Maghreb Moyen-Orient
Maroc Syrie
Algérie Liban
Tunisie Jordanie

Les enregistrements, effectués en chambre insonorisée sur magnétophone DAT, ont été digitalisés à 22 kHz,16 bits, monophonique sous Sound Forge©. Quatre-vingt-seize échantillons de parole (soit 2×2 énoncés36 complets/locuteur × 24 (12 hommes et 12 femmes) d’une durée variable allant de sept à trente secondes37 ont ensuite été extraits du corpus. Ils ont ensuite été réorganisés en ordre aléatoire et présentés comme stimuli lors d’un test d’identification dialectale, précédés d’un numéro de passage. Celui-ci a été présenté à 18 autres sujets arabophones « naïfs » (i.e. étudiants et étudiantes non spécialistes de linguistique et/ou de dialectologie), soient : 9 sujets maghrébins et 9 sujets moyen-orientaux originaires des six mêmes pays que ceux représentés dans les stimuli et n’ayant jamais eu de contact avec les personnes dont les voix ont été utilisées pour le matériel expérimental afin d’éviter toute identification dialectale par reconnaissance du locuteur. Les sujets étaient disposés en cercle et à distance égale du dispositif d’écoute consistant en un lecteur CD Panasonic SL-S230 équipé de quatre haut-parleurs de (85 watts). Ils disposaient de quinze secondes pour effectuer les trois tâches suivantes :

  1. Identifier l’origine dialectale du locuteur entendu en fonction de la zone géographique (i.e. Maghreb vs Moyen-Orient).

  2. Identifier le pays dont pouvait être originaire le locuteur parmi les 6 choix proposés (Tableau 6).

  3. Définir (dans la mesure du possible) les indices prosodiques, segmentaux et/ou lexicaux ayant permis l’identification.

Les réponses apportées aux trois tâches précédentes devaient être transcrites sur une grille de réponses pré-formatée distribuée aux sujets en début d’expérience. Outre la détermination expérimentale d’indices discriminants a priori pertinents pour l’identification automatique des parlers arabes, nous avons voulu vérifier auprès de nos sujets les hypothèses conceptuelles suivantes :

  1. L’identification par zone géographique est aisée pour l’ensemble des sujets et constitue de ce fait une réalité linguistique perceptible par des sujets, même non entraînés38.

  2. Les meilleurs scores d’identification sont obtenus pour la distinction du dialecte maternel par rapport aux autres parlers.

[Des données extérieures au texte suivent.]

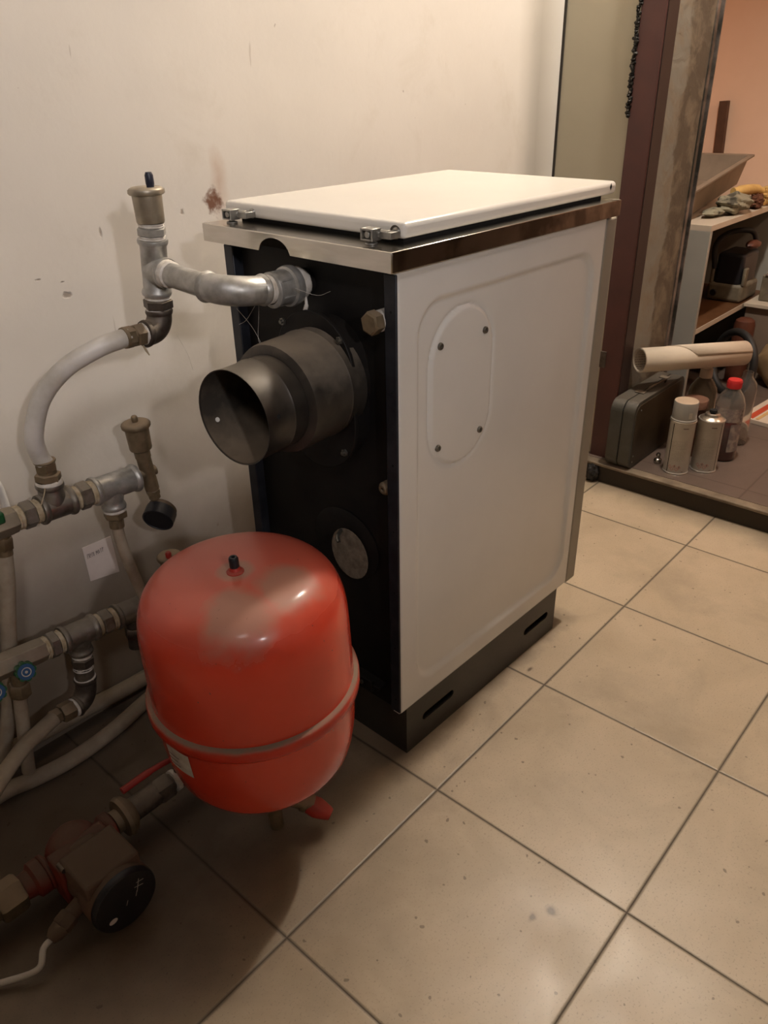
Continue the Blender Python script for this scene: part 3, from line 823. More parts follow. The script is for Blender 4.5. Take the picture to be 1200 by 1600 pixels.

  3. Les résultats les moins probants concernent les parlers proches à l’intérieur d’une même zone, ce qui impliquerait, pour ces parlers spécifiquement, une analyse plus fine des traits distinctifs, couvrant plusieurs niveaux de la langue, et l’intégration d’un modèle d’apprentissage particulier (basé, par exemple, sur la détection d’items lexicaux particuliers).

Notes
36.

Plusieurs études d’identification à partir d’échantillons de langues inconnues ont établi l’importance de la phase d’entraînement (Ohala & Gilbert, 1979 ; Maidment, 1983). Dans cette première expérience, nous sommes partis du postulat que les locuteurs arabophones disposent tous d’une connaissance relative des variations de production en fonction de l’origine géographique favorisée par le contact entre ces populations dans la communauté étudiante qui nous a servi de “vivier à sujets”, a été – ici – considérée comme suffisante. Nous n’avons par conséquent pas retenu de phase d’apprentissage dans ce protocole. En revanche, nous avons accordé du temps à l’explication de la troisième tâche (i.e. définition des indices permettant la discrimination). Celle-ci présentée en termes “communs” (i.e. « sons » typiques pour “indices phonétiques », « mélodie, musique de la langue » pour « indices prosodiques » etc). Par ailleurs, nous avons établi sur la base d’exemples ad-hoc un code de transcription exploitable pour l’analyse. Pour ce qui est de la mise en valeur de la prononciation d’un segment spécifique ayant contribué à l’identification dialectale, il a été convenu que les sujets (sachant tous écrire) devaient écrire l’item en arabe classique et cercler le phonème (i.e. « la lettre ») caractérisée par une prononciation particulière.

37.

Des recherches traitant de l’identification de l’identité sociale véhiculée par les usages dialectaux ont montré que 10 à 15 secondes sont suffisantes pour reconnaître l’origine sociale et/ou dialectale.

38.

Plusieurs études ont établi le rôle de la période d’entraînement pour l’amélioration des performances d’identification linguistiques et/ou dialectales. Nous postulons ici que les sujets arabophones possèdent tous une connaissance relative des différentes variétés linguistiques arabes du fait (1) de leur co-habitation sur le territoire Français, (2) des émissions radiophoniques diffusées dans la plupart des dialectes arabes.